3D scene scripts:
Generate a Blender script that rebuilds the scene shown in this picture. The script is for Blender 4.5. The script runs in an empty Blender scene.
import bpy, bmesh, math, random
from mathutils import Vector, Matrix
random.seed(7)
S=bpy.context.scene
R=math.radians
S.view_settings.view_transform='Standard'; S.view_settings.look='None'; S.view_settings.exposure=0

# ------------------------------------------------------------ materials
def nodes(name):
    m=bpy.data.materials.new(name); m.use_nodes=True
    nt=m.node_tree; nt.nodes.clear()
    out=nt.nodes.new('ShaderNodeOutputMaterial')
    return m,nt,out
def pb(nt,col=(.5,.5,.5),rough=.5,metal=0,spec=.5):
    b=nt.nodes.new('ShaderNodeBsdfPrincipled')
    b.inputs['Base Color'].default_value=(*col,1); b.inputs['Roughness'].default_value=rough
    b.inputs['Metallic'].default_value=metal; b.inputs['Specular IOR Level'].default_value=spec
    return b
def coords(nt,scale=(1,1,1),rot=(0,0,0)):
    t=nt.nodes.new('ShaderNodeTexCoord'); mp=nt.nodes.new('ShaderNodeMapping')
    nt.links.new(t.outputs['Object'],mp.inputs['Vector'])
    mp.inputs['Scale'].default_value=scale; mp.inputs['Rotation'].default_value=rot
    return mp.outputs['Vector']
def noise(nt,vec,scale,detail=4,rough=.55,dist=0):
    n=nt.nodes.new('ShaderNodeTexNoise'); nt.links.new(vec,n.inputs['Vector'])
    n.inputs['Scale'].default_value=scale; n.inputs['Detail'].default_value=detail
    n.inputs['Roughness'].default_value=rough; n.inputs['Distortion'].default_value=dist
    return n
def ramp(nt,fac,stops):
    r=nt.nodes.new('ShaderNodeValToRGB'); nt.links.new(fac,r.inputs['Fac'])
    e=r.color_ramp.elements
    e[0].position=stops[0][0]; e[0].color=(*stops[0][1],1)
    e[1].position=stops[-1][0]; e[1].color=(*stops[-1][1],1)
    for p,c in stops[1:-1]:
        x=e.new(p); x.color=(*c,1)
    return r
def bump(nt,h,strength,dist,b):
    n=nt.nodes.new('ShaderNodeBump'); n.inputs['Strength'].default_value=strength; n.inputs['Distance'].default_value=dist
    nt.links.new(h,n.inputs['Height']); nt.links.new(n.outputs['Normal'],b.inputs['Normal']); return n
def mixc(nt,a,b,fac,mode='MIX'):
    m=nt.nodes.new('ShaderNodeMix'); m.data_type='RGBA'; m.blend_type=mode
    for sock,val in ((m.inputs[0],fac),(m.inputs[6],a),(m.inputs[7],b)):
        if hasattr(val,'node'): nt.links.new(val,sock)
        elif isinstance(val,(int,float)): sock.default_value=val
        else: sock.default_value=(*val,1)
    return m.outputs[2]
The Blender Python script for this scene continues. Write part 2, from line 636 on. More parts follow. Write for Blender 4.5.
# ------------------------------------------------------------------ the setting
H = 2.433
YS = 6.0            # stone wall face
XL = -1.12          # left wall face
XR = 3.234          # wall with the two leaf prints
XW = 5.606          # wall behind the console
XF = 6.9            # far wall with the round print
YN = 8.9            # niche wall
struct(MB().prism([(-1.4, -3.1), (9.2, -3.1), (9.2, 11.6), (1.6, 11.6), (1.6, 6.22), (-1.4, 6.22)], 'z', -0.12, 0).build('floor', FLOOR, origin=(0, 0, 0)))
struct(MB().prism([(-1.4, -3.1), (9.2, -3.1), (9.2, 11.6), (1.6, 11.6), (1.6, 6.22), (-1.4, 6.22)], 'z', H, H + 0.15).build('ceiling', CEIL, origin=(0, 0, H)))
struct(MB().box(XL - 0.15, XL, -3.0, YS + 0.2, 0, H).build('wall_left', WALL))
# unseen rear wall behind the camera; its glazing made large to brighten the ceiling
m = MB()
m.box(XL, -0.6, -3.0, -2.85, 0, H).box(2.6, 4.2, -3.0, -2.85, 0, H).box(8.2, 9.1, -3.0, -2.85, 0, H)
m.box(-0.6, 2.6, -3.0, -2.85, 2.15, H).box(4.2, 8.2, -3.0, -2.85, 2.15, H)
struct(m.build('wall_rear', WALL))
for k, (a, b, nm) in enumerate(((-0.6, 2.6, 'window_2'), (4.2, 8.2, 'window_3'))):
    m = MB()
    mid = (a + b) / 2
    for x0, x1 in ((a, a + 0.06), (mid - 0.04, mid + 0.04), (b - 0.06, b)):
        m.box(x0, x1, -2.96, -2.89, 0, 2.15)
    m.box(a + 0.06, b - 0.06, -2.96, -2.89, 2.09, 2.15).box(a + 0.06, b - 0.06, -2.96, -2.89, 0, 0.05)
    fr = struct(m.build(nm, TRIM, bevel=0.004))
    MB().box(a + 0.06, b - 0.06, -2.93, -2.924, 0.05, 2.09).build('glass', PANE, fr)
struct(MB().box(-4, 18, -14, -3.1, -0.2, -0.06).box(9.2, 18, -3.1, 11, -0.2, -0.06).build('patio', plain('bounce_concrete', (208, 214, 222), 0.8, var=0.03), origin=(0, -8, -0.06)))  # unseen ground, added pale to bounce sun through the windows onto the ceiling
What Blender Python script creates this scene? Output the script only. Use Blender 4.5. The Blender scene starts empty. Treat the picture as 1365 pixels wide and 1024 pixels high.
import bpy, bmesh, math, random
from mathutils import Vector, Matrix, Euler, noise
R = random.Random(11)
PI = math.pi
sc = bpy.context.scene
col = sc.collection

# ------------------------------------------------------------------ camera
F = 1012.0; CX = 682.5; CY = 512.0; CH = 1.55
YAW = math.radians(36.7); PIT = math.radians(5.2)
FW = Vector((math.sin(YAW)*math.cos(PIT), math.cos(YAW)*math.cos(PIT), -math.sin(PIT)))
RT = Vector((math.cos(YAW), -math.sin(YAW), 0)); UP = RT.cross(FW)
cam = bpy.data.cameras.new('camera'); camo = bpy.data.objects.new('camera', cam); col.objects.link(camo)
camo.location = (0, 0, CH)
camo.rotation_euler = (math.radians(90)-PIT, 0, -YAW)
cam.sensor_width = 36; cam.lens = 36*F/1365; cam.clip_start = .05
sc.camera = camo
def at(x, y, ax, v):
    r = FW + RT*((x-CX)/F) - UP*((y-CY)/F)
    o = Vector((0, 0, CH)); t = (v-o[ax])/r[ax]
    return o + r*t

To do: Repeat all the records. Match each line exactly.

Output for this exercise:
Generate a Blender script that rebuilds the scene shown in this picture. The script is for Blender 4.5. The script runs in an empty Blender scene.
import bpy, bmesh, math, random
from mathutils import Vector, Matrix
random.seed(7)
S=bpy.context.scene
R=math.radians
S.view_settings.view_transform='Standard'; S.view_settings.look='None'; S.view_settings.exposure=0

# ------------------------------------------------------------ materials
def nodes(name):
    m=bpy.data.materials.new(name); m.use_nodes=True
    nt=m.node_tree; nt.nodes.clear()
    out=nt.nodes.new('ShaderNodeOutputMaterial')
    return m,nt,out
def pb(nt,col=(.5,.5,.5),rough=.5,metal=0,spec=.5):
    b=nt.nodes.new('ShaderNodeBsdfPrincipled')
    b.inputs['Base Color'].default_value=(*col,1); b.inputs['Roughness'].default_value=rough
    b.inputs['Metallic'].default_value=metal; b.inputs['Specular IOR Level'].default_value=spec
    return b
def coords(nt,scale=(1,1,1),rot=(0,0,0)):
    t=nt.nodes.new('ShaderNodeTexCoord'); mp=nt.nodes.new('ShaderNodeMapping')
    nt.links.new(t.outputs['Object'],mp.inputs['Vector'])
    mp.inputs['Scale'].default_value=scale; mp.inputs['Rotation'].default_value=rot
    return mp.outputs['Vector']
def noise(nt,vec,scale,detail=4,rough=.55,dist=0):
    n=nt.nodes.new('ShaderNodeTexNoise'); nt.links.new(vec,n.inputs['Vector'])
    n.inputs['Scale'].default_value=scale; n.inputs['Detail'].default_value=detail
    n.inputs['Roughness'].default_value=rough; n.inputs['Distortion'].default_value=dist
    return n
def ramp(nt,fac,stops):
    r=nt.nodes.new('ShaderNodeValToRGB'); nt.links.new(fac,r.inputs['Fac'])
    e=r.color_ramp.elements
    e[0].position=stops[0][0]; e[0].color=(*stops[0][1],1)
    e[1].position=stops[-1][0]; e[1].color=(*stops[-1][1],1)
    for p,c in stops[1:-1]:
        x=e.new(p); x.color=(*c,1)
    return r
def bump(nt,h,strength,dist,b):
    n=nt.nodes.new('ShaderNodeBump'); n.inputs['Strength'].default_value=strength; n.inputs['Distance'].default_value=dist
    nt.links.new(h,n.inputs['Height']); nt.links.new(n.outputs['Normal'],b.inputs['Normal']); return n
def mixc(nt,a,b,fac,mode='MIX'):
    m=nt.nodes.new('ShaderNodeMix'); m.data_type='RGBA'; m.blend_type=mode
    for sock,val in ((m.inputs[0],fac),(m.inputs[6],a),(m.inputs[7],b)):
        if hasattr(val,'node'): nt.links.new(val,sock)
        elif isinstance(val,(int,float)): sock.default_value=val
        else: sock.default_value=(*val,1)
    return m.outputs[2]
The Blender Python script for this scene continues. Write part 2, from line 636 on. More parts follow. Write for Blender 4.5.
# ------------------------------------------------------------------ the setting
H = 2.433
YS = 6.0            # stone wall face
XL = -1.12          # left wall face
XR = 3.234          # wall with the two leaf prints
XW = 5.606          # wall behind the console
XF = 6.9            # far wall with the round print
YN = 8.9            # niche wall
struct(MB().prism([(-1.4, -3.1), (9.2, -3.1), (9.2, 11.6), (1.6, 11.6), (1.6, 6.22), (-1.4, 6.22)], 'z', -0.12, 0).build('floor', FLOOR, origin=(0, 0, 0)))
struct(MB().prism([(-1.4, -3.1), (9.2, -3.1), (9.2, 11.6), (1.6, 11.6), (1.6, 6.22), (-1.4, 6.22)], 'z', H, H + 0.15).build('ceiling', CEIL, origin=(0, 0, H)))
struct(MB().box(XL - 0.15, XL, -3.0, YS + 0.2, 0, H).build('wall_left', WALL))
# unseen rear wall behind the camera; its glazing made large to brighten the ceiling
m = MB()
m.box(XL, -0.6, -3.0, -2.85, 0, H).box(2.6, 4.2, -3.0, -2.85, 0, H).box(8.2, 9.1, -3.0, -2.85, 0, H)
m.box(-0.6, 2.6, -3.0, -2.85, 2.15, H).box(4.2, 8.2, -3.0, -2.85, 2.15, H)
struct(m.build('wall_rear', WALL))
for k, (a, b, nm) in enumerate(((-0.6, 2.6, 'window_2'), (4.2, 8.2, 'window_3'))):
    m = MB()
    mid = (a + b) / 2
    for x0, x1 in ((a, a + 0.06), (mid - 0.04, mid + 0.04), (b - 0.06, b)):
        m.box(x0, x1, -2.96, -2.89, 0, 2.15)
    m.box(a + 0.06, b - 0.06, -2.96, -2.89, 2.09, 2.15).box(a + 0.06, b - 0.06, -2.96, -2.89, 0, 0.05)
    fr = struct(m.build(nm, TRIM, bevel=0.004))
    MB().box(a + 0.06, b - 0.06, -2.93, -2.924, 0.05, 2.09).build('glass', PANE, fr)
struct(MB().box(-4, 18, -14, -3.1, -0.2, -0.06).box(9.2, 18, -3.1, 11, -0.2, -0.06).build('patio', plain('bounce_concrete', (208, 214, 222), 0.8, var=0.03), origin=(0, -8, -0.06)))  # unseen ground, added pale to bounce sun through the windows onto the ceiling
What Blender Python script creates this scene? Output the script only. Use Blender 4.5. The Blender scene starts empty. Treat the picture as 1365 pixels wide and 1024 pixels high.
import bpy, bmesh, math, random
from mathutils import Vector, Matrix, Euler, noise
R = random.Random(11)
PI = math.pi
sc = bpy.context.scene
col = sc.collection

# ------------------------------------------------------------------ camera
F = 1012.0; CX = 682.5; CY = 512.0; CH = 1.55
YAW = math.radians(36.7); PIT = math.radians(5.2)
FW = Vector((math.sin(YAW)*math.cos(PIT), math.cos(YAW)*math.cos(PIT), -math.sin(PIT)))
RT = Vector((math.cos(YAW), -math.sin(YAW), 0)); UP = RT.cross(FW)
cam = bpy.data.cameras.new('camera'); camo = bpy.data.objects.new('camera', cam); col.objects.link(camo)
camo.location = (0, 0, CH)
camo.rotation_euler = (math.radians(90)-PIT, 0, -YAW)
cam.sensor_width = 36; cam.lens = 36*F/1365; cam.clip_start = .05
sc.camera = camo
def at(x, y, ax, v):
    r = FW + RT*((x-CX)/F) - UP*((y-CY)/F)
    o = Vector((0, 0, CH)); t = (v-o[ax])/r[ax]
    return o + r*t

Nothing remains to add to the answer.